В этот же период националистические движения, набиравшие силу в нерусских республиках Советского Союза, бросили дополнительный вызов власти Горбачева. В своих мемуарах Горбачев признает, что он сильно недооценил «национальный вопрос» — эвфемизм, которым обозначали межэтнические конфликты в Советском Союзе{31}. Он не ожидал взрыва насилия на национальной почве в декабре 1986 года в Казахстане, когда казахские студенты выразили протест против смещения первого секретаря Коммунистической партии Казахстана Динмухамеда Кунаева (этнического казаха), снятого со своего поста в ходе начатой Горбачевым кампании борьбы с коррупцией. В 1988 году вспыхнул еще более кровопролитный конфликт на национальной почве между Арменией и Азербайджаном по поводу спорной территории Нагорного Карабаха. За этими протестами последовали требования предоставления независимости республикам Прибалтики и Грузии. В Грузии демонстрации 1989 года привели к человеческим жертвам, когда советские войска в Тбилиси открыли огонь по безоружной толпе. Два года спустя, в январе 1991 года, советские войска захватили помещения средств массовой информации в Риге и Вильнюсе. В ходе этих операций погибло около двух десятков человек, сотни получили ранения. Горбачев заявил, что не имеет отношения к этим инцидентам, и президент Джордж Буш ему поверил. Тем не менее, в целом режим Горбачева выглядел все более реакционным, но никак не реформистским{32}.[11] К тому же становилось очевидным, что власть от него ускользала.
Реакция США на Ельцина и других антисоветских лидеров
Ельцин и его сторонники старались представить себя, в отличие от Горбачева, деятелями в большей мере прозападными и проамериканскими. Горбачев говорил о реформировании социализма; Ельцин и его союзники выступали за неолиберальный рыночный капитализм. Горбачев допускал ограниченную состязательность в выборах; Ельцин выступал за многопартийные выборы и узаконил институт прямых выборов президента России. Горбачев хотел создать новую советскую федерацию; Ельцин добивался полной независимости для России и других республик. Вскоре после провозглашения летом 1990 года суверенитета России Ельцин создал российское Министерство иностранных дел и назначил дипломата среднего уровня Андрея Козырева первым российским министром иностранных дел. Горбачев призывал к созданию Общеевропейского дома; Ельцин и его союзники хотели (в то время) вступить в НАТО. Горбачев искал, как сохранить Прибалтийские республики в составе союза; Ельцин и его правительство признали независимость Балтийских «государств» и объявили их аннексию Советским Союзом в 1940 году незаконной{33}. Не менее важным было и то, о чем умалчивал Ельцин. Больше всего российская оппозиция избегала идей и тезисов, которые ассоциировались бы с этническим национализмом. Стараясь избежать сравнения с движениями за независимость в Югославии, она облекала свои требования независимости в форму, лишенную этнической окраски, и придерживалась мирной тактики. Российская оппозиция стремилась избежать насилия как средства захвата власти, опасаясь, что насилие дискредитирует движение как внутри страны, так и на международной арене.

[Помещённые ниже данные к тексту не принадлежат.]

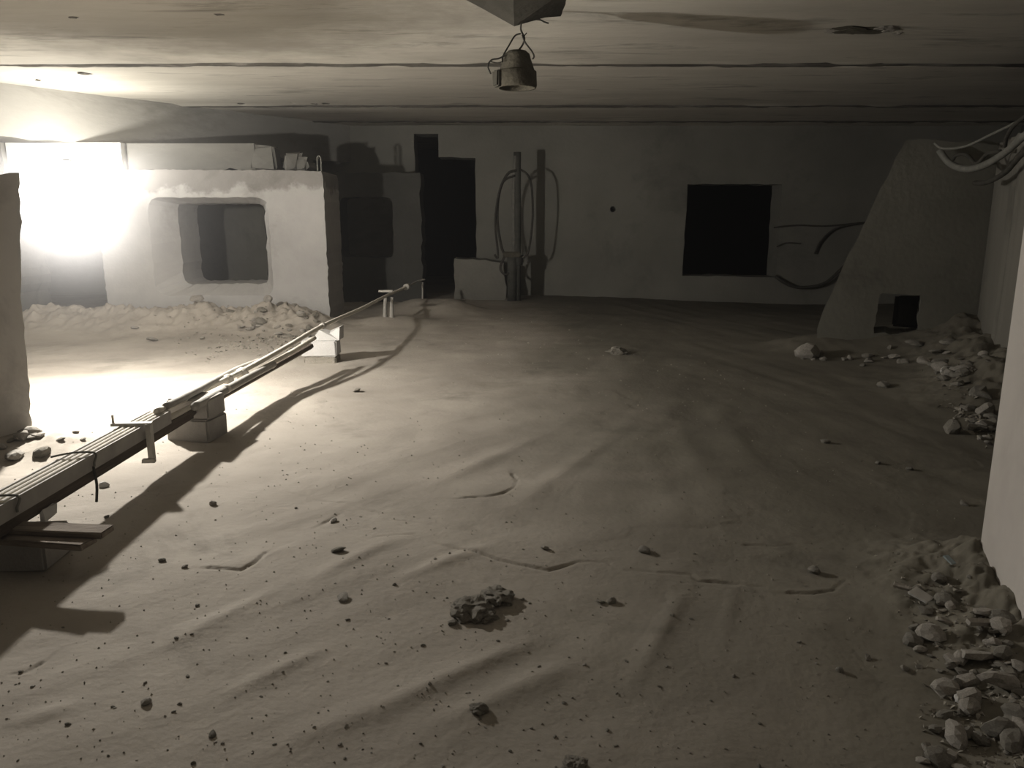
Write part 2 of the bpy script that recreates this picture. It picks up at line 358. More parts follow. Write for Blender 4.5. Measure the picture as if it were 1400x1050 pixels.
ys = np.concatenate([[-1.6, -1.0, -.5, -.1, .2, .45, .6], np.geomspace(.72, 8.3, 780), [9.2, 10.5]])
us = np.concatenate([[-1.0], np.linspace(-1, 1, 760), [1.0]])
Yg = np.repeat(ys[:, None], len(us), 1)
wd = np.minimum(.45+.85*np.clip(ys, .3, 9), 4.8)
Xg = us[None, :]*wd[:, None]; Xg[:, 0] = -5.1; Xg[:, -1] = 5.1
Zg = floor_z(Xg.ravel(), Yg.ravel())
def grid_obj(name, X, Y, Z, m, parent=None):
    r, c = X.shape; me = bpy.data.meshes.new(name)
    me.vertices.add(r*c); me.vertices.foreach_set('co', np.stack([X.ravel(), Y.ravel(), Z.ravel()], 1).astype(np.float32).ravel())
    i = np.arange((r-1)*(c-1)); a = (i//(c-1))*c+i % (c-1)
    q = np.stack([a, a+1, a+c+1, a+c], 1).astype(np.int32)
    me.loops.add(len(q)*4); me.loops.foreach_set('vertex_index', q.ravel())
    me.polygons.add(len(q)); me.polygons.foreach_set('loop_start', (np.arange(len(q))*4).astype(np.int32))
    me.polygons.foreach_set('use_smooth', np.ones(len(q), bool))
    me.update(calc_edges=True); me.materials.append(m)
    o = bpy.data.objects.new(name, me); COL.objects.link(o)
    if parent: o.parent = parent
    return o
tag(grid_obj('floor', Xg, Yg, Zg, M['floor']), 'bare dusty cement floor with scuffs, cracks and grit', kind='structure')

# ------------------------------------------------------------------ ceiling slabs
ceil = tag(empty('ceiling', (0, 0, H)), 'low ceiling of rough precast concrete slabs', kind='structure')
def slab(y0, y1, nx, ny):
    x = np.linspace(XL-.1, XR+.1, nx); e = np.array([0, .004, .012, .025, .045])/(y1-y0)
    t = np.unique(np.concatenate([e, np.linspace(.05, .95, ny), 1-e])); y = y0+.02+(y1-y0-.04)*t
    X, Y = np.meshgrid(x, y); d0 = np.minimum(Y-y0, y1-Y)-.02
    chip = np.clip(vnoise(X*5, Y*0+y0*3, 41)-.45, 0, 1)*.06+np.clip(vnoise(X*16, Y*0+y0*7, 42)-.55, 0, 1)*.03
    chip1 = np.where(Y-y0 < y1-Y, chip, np.roll(chip, 37, 1)*.7)
    Z = H+.006*fbm(X*1.2, Y*3, 60, 3)+.002*fbm(X*9, Y*20, 61, 2)
    Z = Z+.02*np.exp(-(d0/(.004+chip1*.5))**2)
    Z = Z-.008*np.clip(vnoise(X*3, Y*0+y0, 43)-.55, 0, 1)*np.exp(-((d0-.03)/.02)**2)*4
    # broken-out hole in the slab on the right
    for px, py, s in ((116, 101, .035), (160, 138, .02), (330, 142, .02), (445, 142, .02), (400, 141, .015), (50, 109, .015)):
        c = atZ(px, py, H); rr = np.sqrt(((X-c.x)/s)**2+((Y-c.y)/(s*1.4))**2); Z = Z+.03*np.clip(1.2-rr, 0, 1)
    o = grid_obj('slab', X, Y, Z.ravel(), M['ceiling'], ceil); o.matrix_parent_inverse = ceil.matrix_basis.inverted(); return o
for y0, y1, nx, ny in ((-1.7, -.24, 30, 6), (-.24, 1.46, 30, 6), (1.46, 3.16, 60, 10), (3.16, 4.86, 900, 90), (4.86, 6.56, 900, 60), (6.56, 7.56, 700, 30), (7.56, 10.6, 300, 12)):
    slab(y0, y1, nx, ny)
for yj, hw in ((3.16, .04), (4.86, .040), (6.56, .032), (7.56, .026)):      # mortar squeezed out of the joints
    x = np.linspace(XL-.05, XR+.05, 900); t = np.linspace(-1, 1, 9); T, X = np.meshgrid(t, x, indexing='ij')
    wv = hw*(.55+.9*vnoise(X*2.3, X*0+yj, 71)*(.5+vnoise(X*11, X*0+yj, 72))); Y = yj+T*wv+.012*fbm(X*1.5, X*0+yj, 73, 3)
    Z = H+.004-.014*(1-T*T)*(.5+vnoise(X*7, T*2+yj, 74))+.004*fbm(X*30, T*4, 75, 2)
    Z = np.where(np.abs(T) > .98, H+.02, Z)
    o = grid_obj('joint_mortar', X, Y, Z.ravel(), M['mortar'], ceil); o.matrix_parent_inverse = ceil.matrix_basis.inverted()
o = MB().box((0, 4.4, H+.16), (10.4, 12.4, .2)).build('slab_bed', M['dimmer'], ceil)

# ------------------------------------------------------------------ walls
def wall_rect(name, a, b, z0, z1, th, m, label):
    a = Vector(a); b = Vector(b); d = (b-a).normalized(); n = Vector((-d.y, d.x))*th
    q = [(a.x, a.y, z0), (b.x, b.y, z0), (b.x+n.x, b.y+n.y, z0), (a.x+n.x, a.y+n.y, z0)]
    return tag(MB().hex(q+[(p[0], p[1], z1) for p in q]).build(name, m), label, kind='structure')
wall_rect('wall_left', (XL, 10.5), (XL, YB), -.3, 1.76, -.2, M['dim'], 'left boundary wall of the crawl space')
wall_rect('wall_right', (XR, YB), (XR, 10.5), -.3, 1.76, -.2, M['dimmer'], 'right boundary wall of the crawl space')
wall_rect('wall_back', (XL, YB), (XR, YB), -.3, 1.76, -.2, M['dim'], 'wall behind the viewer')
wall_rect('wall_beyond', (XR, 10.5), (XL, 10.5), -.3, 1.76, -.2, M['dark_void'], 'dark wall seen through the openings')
# far wall with a doorway at its left, a square opening and a small round hole
def wf(x, z, d): return (x, YF+d, z)
tl = atY(940, 252, YF); tr = atY(1069, 252, YF); br = atY(1061, 379, YF); bl = atY(933, 377, YF)
op = outline([Vector((bl.x, bl.z)), Vector((br.x, br.z)), Vector((tr.x, tr.z)), Vector((tl.x, tl.z))], .08, .004)
hc = atY(838, 286, YF); hole = [Vector((hc.x+.03*math.cos(a), hc.z+.03*math.sin(a))) for a in np.linspace(0, 2*math.pi, 11)[:-1]]
dl = atY(577, 215, YF); dr = atY(650, 216, YF)
nl = atY(566, 183, YF); nr = atY(599, 183, YF)   # the doorway has a notch at its top left
OUT = outline([Vector((XL, -.3)), Vector((nl.x, -.3)), Vector((nl.x, nl.z)), Vector((nr.x, nr.z)), Vector((nr.x, dl.z)), Vector((dr.x, dr.z)), Vector((dr.x, -.3)), Vector((XR, -.3)), Vector((XR, H+.06)), Vector((XL, H+.06))], .12, .004)
tag(weld(slab2d(OUT, [[(op, 0), (op, .3)], [(hole, 0), (hole, .3)]], wf, 0, .3).build('wall_far', M['far'])), 'far concrete wall with a black square opening', kind='structure')

# foundation panel on the left with a splayed opening
x0 = atY(140, 350, BLK_Y).x; x1 = atY(447, 350, BLK_Y).x; zt = atY(400, 234, BLK_Y).z
a = atY(214, 404, BLK_Y); b = atY(366, 270, BLK_Y); big = rrect(a.x, b.x, a.z, b.z, .07, .0)
a2 = atY(252, 388, BLK_Y+.14); b2 = atY(361, 278, BLK_Y+.14); sm = rrect(a2.x, b2.x, a2.z, b2.z, .05, .0)
k = min(len(big), len(sm))
def resample(lp, n):
    P = [Vector(p) for p in lp]+[Vector(lp[0])]; L = [0]
    for i in range(len(P)-1): L.append(L[-1]+(P[i+1]-P[i]).length)
    out = []
    for q in range(n):
        s = L[-1]*q/n; i = max(j for j in range(len(L)-1) if L[j] <= s); t = (s-L[i])/max(L[i+1]-L[i], 1e-9); out.append(P[i].lerp(P[i+1], t))
    return out
big = [p+Vector((random.gauss(0, .003), random.gauss(0, .003))) for p in resample(big, 72)]
sm = [p+Vector((random.gauss(0, .003), random.gauss(0, .003))) for p in resample(sm, 72)]
OUT = outline([Vector((x0, -.15)), Vector((x1, -.15)), Vector((x1, zt-.06)), Vector((x1-.012, zt)), Vector((x1-.3, zt+.008)), Vector((x0, zt+.012))], .025, .0022)
pan = weld(slab2d(OUT, [[(big, 0), (sm, .14), (sm, .5)]], lambda x, z, d: (x, BLK_Y+d, z), 0, .5).build('foundation_panel', M['white']))
tag(pan, 'pale concrete foundation panel with a splayed rounded opening, right of the glowing lamp', 'panel')
lb = MB()
for px in (434.5, 439.5):
    p = atY(px, 235, BLK_Y+.05); lb.tube([(p.x, p.y, p.z-.03), (p.x, p.y, p.z+.10)], .006, 6, 0)
p = atY(434.5, 235, BLK_Y+.05); q = atY(439.5, 235, BLK_Y+.05)
lb.tube([(p.x, p.y, p.z+.1), ((p.x+q.x)/2, p.y, p.z+.112), (q.x, q.y, q.z+.1)], .006, 6, 3)
lb.build('lifting_loop', M['cable'], pan, True)

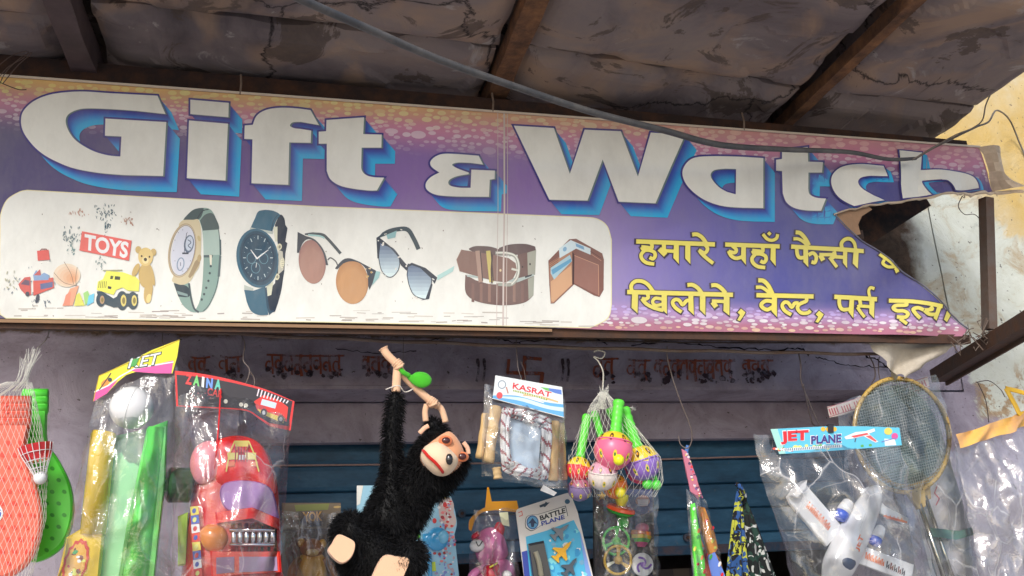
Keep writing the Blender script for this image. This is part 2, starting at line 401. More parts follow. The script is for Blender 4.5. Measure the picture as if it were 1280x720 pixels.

Появление на политической арене Ельцина, его более революционный подход к изменению советского режима и более прозападный курс во внешней политике создали реальную дилемму для администрации Буша. В момент прихода к власти в 1989 году внешнеполитическая команда Буша первоначально была настроена скептически в отношении подлинных намерений Горбачева. Новая администрация замедлила процесс сближения, начатый Горбачевым и президентом США Рональдом Рейганом, и приступила к длительному процессу пересмотра политики. Однако согласие Горбачева к концу 1989 года со свободными выборами в Восточной Европе, падение Берлинской стены, а также вывод советских войск из Афганистана и общее сокращение советского присутствия в странах «третьего мира» заслужили ему высокие оценки как непосредственно президента Буша, так и его ближайших внешнеполитических советников. Решение Горбачева не препятствовать объединению Германии и его поддержка военной акции США против Ирака еще более укрепили симпатии к нему в администрации Буша. В области внешней политики Горбачев и его министр иностранных дел Эдуард Шеварднадзе соглашались почти со всеми крупными инициативами администрации Буша{34}.
11
Буш категорически заверяет, что он верил Горбачеву (см. Bush G. and Scowcroft В.